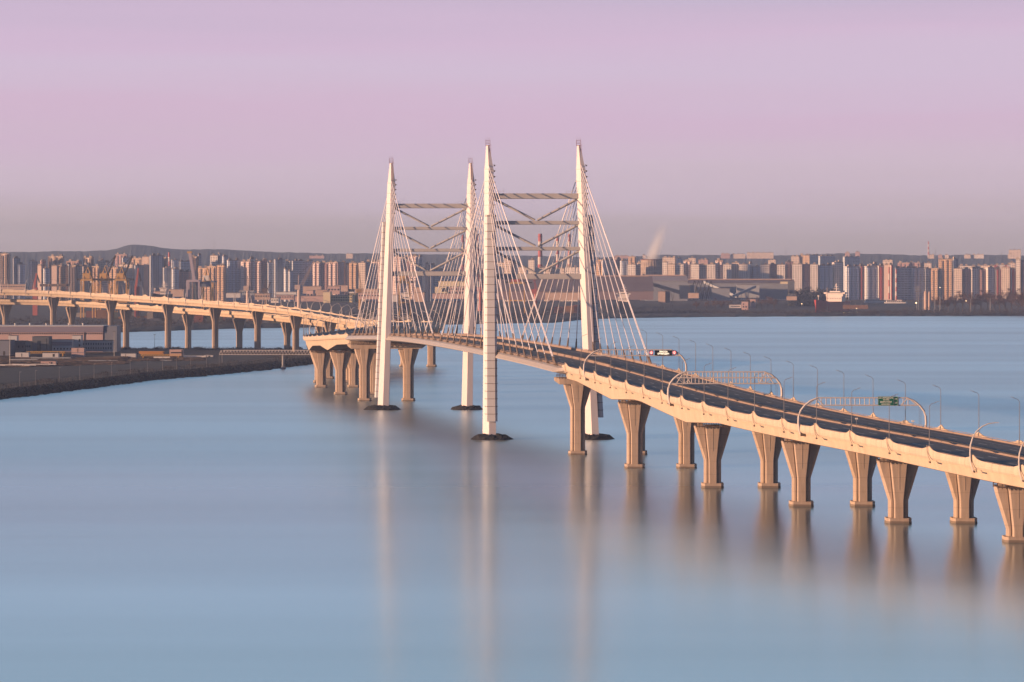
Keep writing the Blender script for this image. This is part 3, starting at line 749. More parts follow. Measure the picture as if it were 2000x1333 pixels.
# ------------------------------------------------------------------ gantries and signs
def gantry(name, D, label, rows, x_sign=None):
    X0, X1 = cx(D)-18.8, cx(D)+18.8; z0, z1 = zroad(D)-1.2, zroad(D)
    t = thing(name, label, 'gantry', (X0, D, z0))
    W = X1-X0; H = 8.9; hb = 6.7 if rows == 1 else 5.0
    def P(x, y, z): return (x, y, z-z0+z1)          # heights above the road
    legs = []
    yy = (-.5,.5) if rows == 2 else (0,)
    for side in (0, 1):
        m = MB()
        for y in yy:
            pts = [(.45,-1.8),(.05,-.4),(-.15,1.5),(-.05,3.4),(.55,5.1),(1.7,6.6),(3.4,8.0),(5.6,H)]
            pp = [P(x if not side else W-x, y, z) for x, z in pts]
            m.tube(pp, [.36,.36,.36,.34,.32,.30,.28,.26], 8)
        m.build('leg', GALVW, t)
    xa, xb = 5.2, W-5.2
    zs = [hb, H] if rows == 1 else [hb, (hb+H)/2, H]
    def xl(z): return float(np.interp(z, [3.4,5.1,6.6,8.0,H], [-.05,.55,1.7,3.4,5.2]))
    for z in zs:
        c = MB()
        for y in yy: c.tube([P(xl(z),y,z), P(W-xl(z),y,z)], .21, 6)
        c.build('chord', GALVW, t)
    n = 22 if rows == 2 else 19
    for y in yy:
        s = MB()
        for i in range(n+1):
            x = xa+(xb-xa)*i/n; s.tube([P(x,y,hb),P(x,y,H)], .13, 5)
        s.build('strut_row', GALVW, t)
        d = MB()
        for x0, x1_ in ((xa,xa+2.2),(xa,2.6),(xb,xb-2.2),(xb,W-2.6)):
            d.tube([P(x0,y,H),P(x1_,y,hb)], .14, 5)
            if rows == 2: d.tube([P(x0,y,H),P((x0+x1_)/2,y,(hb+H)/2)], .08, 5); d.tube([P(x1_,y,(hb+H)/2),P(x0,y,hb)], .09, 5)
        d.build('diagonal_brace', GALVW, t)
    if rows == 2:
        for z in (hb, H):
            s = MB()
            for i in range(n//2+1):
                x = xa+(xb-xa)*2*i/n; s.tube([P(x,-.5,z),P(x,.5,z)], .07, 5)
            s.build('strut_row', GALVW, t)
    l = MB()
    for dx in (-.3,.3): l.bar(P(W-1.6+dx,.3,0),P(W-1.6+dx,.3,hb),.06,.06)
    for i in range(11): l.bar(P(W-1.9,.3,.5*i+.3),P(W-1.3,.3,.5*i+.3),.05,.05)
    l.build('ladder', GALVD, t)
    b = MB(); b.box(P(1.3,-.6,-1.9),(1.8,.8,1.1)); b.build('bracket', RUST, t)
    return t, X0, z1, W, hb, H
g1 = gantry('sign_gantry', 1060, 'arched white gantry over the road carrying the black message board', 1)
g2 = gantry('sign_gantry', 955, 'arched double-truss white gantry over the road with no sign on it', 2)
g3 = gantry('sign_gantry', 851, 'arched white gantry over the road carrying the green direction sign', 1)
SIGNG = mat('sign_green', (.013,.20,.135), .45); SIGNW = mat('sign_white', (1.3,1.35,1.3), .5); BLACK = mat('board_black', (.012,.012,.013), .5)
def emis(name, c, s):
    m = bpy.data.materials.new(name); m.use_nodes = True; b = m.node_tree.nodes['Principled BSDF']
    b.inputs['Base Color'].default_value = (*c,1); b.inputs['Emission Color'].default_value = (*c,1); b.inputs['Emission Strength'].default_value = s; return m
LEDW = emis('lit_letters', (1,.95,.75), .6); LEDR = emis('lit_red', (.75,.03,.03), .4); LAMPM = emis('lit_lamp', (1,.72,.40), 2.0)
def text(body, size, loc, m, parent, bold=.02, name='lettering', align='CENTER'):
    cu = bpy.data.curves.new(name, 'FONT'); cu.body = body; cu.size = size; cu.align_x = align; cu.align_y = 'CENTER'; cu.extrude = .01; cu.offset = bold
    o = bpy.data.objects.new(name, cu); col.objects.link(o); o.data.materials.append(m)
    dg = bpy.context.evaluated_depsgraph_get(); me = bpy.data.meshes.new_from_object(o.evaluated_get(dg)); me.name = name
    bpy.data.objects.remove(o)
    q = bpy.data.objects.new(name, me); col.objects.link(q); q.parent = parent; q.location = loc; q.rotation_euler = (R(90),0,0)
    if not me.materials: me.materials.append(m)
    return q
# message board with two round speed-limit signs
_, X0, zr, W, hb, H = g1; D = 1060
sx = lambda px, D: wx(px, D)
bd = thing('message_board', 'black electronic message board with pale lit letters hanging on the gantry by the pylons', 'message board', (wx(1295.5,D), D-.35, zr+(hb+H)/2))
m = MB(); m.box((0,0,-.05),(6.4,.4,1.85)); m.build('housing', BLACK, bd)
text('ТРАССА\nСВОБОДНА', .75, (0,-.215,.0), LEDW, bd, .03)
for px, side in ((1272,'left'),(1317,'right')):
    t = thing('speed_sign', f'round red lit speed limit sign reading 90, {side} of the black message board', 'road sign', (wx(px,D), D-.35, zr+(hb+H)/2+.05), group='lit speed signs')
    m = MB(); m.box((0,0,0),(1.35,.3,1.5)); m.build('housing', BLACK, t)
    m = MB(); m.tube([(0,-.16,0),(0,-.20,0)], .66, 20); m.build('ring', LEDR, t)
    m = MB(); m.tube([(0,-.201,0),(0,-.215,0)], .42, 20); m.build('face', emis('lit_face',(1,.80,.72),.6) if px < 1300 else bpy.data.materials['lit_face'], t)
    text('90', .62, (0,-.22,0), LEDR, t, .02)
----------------
Reproduce the listing exactly. Leave its pictures out.

→ Response:
Keep writing the Blender script for this image. This is part 3, starting at line 749. More parts follow. Measure the picture as if it were 2000x1333 pixels.
# ------------------------------------------------------------------ gantries and signs
def gantry(name, D, label, rows, x_sign=None):
    X0, X1 = cx(D)-18.8, cx(D)+18.8; z0, z1 = zroad(D)-1.2, zroad(D)
    t = thing(name, label, 'gantry', (X0, D, z0))
    W = X1-X0; H = 8.9; hb = 6.7 if rows == 1 else 5.0
    def P(x, y, z): return (x, y, z-z0+z1)          # heights above the road
    legs = []
    yy = (-.5,.5) if rows == 2 else (0,)
    for side in (0, 1):
        m = MB()
        for y in yy:
            pts = [(.45,-1.8),(.05,-.4),(-.15,1.5),(-.05,3.4),(.55,5.1),(1.7,6.6),(3.4,8.0),(5.6,H)]
            pp = [P(x if not side else W-x, y, z) for x, z in pts]
            m.tube(pp, [.36,.36,.36,.34,.32,.30,.28,.26], 8)
        m.build('leg', GALVW, t)
    xa, xb = 5.2, W-5.2
    zs = [hb, H] if rows == 1 else [hb, (hb+H)/2, H]
    def xl(z): return float(np.interp(z, [3.4,5.1,6.6,8.0,H], [-.05,.55,1.7,3.4,5.2]))
    for z in zs:
        c = MB()
        for y in yy: c.tube([P(xl(z),y,z), P(W-xl(z),y,z)], .21, 6)
        c.build('chord', GALVW, t)
    n = 22 if rows == 2 else 19
    for y in yy:
        s = MB()
        for i in range(n+1):
            x = xa+(xb-xa)*i/n; s.tube([P(x,y,hb),P(x,y,H)], .13, 5)
        s.build('strut_row', GALVW, t)
        d = MB()
        for x0, x1_ in ((xa,xa+2.2),(xa,2.6),(xb,xb-2.2),(xb,W-2.6)):
            d.tube([P(x0,y,H),P(x1_,y,hb)], .14, 5)
            if rows == 2: d.tube([P(x0,y,H),P((x0+x1_)/2,y,(hb+H)/2)], .08, 5); d.tube([P(x1_,y,(hb+H)/2),P(x0,y,hb)], .09, 5)
        d.build('diagonal_brace', GALVW, t)
    if rows == 2:
        for z in (hb, H):
            s = MB()
            for i in range(n//2+1):
                x = xa+(xb-xa)*2*i/n; s.tube([P(x,-.5,z),P(x,.5,z)], .07, 5)
            s.build('strut_row', GALVW, t)
    l = MB()
    for dx in (-.3,.3): l.bar(P(W-1.6+dx,.3,0),P(W-1.6+dx,.3,hb),.06,.06)
    for i in range(11): l.bar(P(W-1.9,.3,.5*i+.3),P(W-1.3,.3,.5*i+.3),.05,.05)
    l.build('ladder', GALVD, t)
    b = MB(); b.box(P(1.3,-.6,-1.9),(1.8,.8,1.1)); b.build('bracket', RUST, t)
    return t, X0, z1, W, hb, H
g1 = gantry('sign_gantry', 1060, 'arched white gantry over the road carrying the black message board', 1)
g2 = gantry('sign_gantry', 955, 'arched double-truss white gantry over the road with no sign on it', 2)
g3 = gantry('sign_gantry', 851, 'arched white gantry over the road carrying the green direction sign', 1)
SIGNG = mat('sign_green', (.013,.20,.135), .45); SIGNW = mat('sign_white', (1.3,1.35,1.3), .5); BLACK = mat('board_black', (.012,.012,.013), .5)
def emis(name, c, s):
    m = bpy.data.materials.new(name); m.use_nodes = True; b = m.node_tree.nodes['Principled BSDF']
    b.inputs['Base Color'].default_value = (*c,1); b.inputs['Emission Color'].default_value = (*c,1); b.inputs['Emission Strength'].default_value = s; return m
LEDW = emis('lit_letters', (1,.95,.75), .6); LEDR = emis('lit_red', (.75,.03,.03), .4); LAMPM = emis('lit_lamp', (1,.72,.40), 2.0)
def text(body, size, loc, m, parent, bold=.02, name='lettering', align='CENTER'):
    cu = bpy.data.curves.new(name, 'FONT'); cu.body = body; cu.size = size; cu.align_x = align; cu.align_y = 'CENTER'; cu.extrude = .01; cu.offset = bold
    o = bpy.data.objects.new(name, cu); col.objects.link(o); o.data.materials.append(m)
    dg = bpy.context.evaluated_depsgraph_get(); me = bpy.data.meshes.new_from_object(o.evaluated_get(dg)); me.name = name
    bpy.data.objects.remove(o)
    q = bpy.data.objects.new(name, me); col.objects.link(q); q.parent = parent; q.location = loc; q.rotation_euler = (R(90),0,0)
    if not me.materials: me.materials.append(m)
    return q
# message board with two round speed-limit signs
_, X0, zr, W, hb, H = g1; D = 1060
sx = lambda px, D: wx(px, D)
bd = thing('message_board', 'black electronic message board with pale lit letters hanging on the gantry by the pylons', 'message board', (wx(1295.5,D), D-.35, zr+(hb+H)/2))
m = MB(); m.box((0,0,-.05),(6.4,.4,1.85)); m.build('housing', BLACK, bd)
text('ТРАССА\nСВОБОДНА', .75, (0,-.215,.0), LEDW, bd, .03)
for px, side in ((1272,'left'),(1317,'right')):
    t = thing('speed_sign', f'round red lit speed limit sign reading 90, {side} of the black message board', 'road sign', (wx(px,D), D-.35, zr+(hb+H)/2+.05), group='lit speed signs')
    m = MB(); m.box((0,0,0),(1.35,.3,1.5)); m.build('housing', BLACK, t)
    m = MB(); m.tube([(0,-.16,0),(0,-.20,0)], .66, 20); m.build('ring', LEDR, t)
    m = MB(); m.tube([(0,-.201,0),(0,-.215,0)], .42, 20); m.build('face', emis('lit_face',(1,.80,.72),.6) if px < 1300 else bpy.data.materials['lit_face'], t)
    text('90', .62, (0,-.22,0), LEDR, t, .02)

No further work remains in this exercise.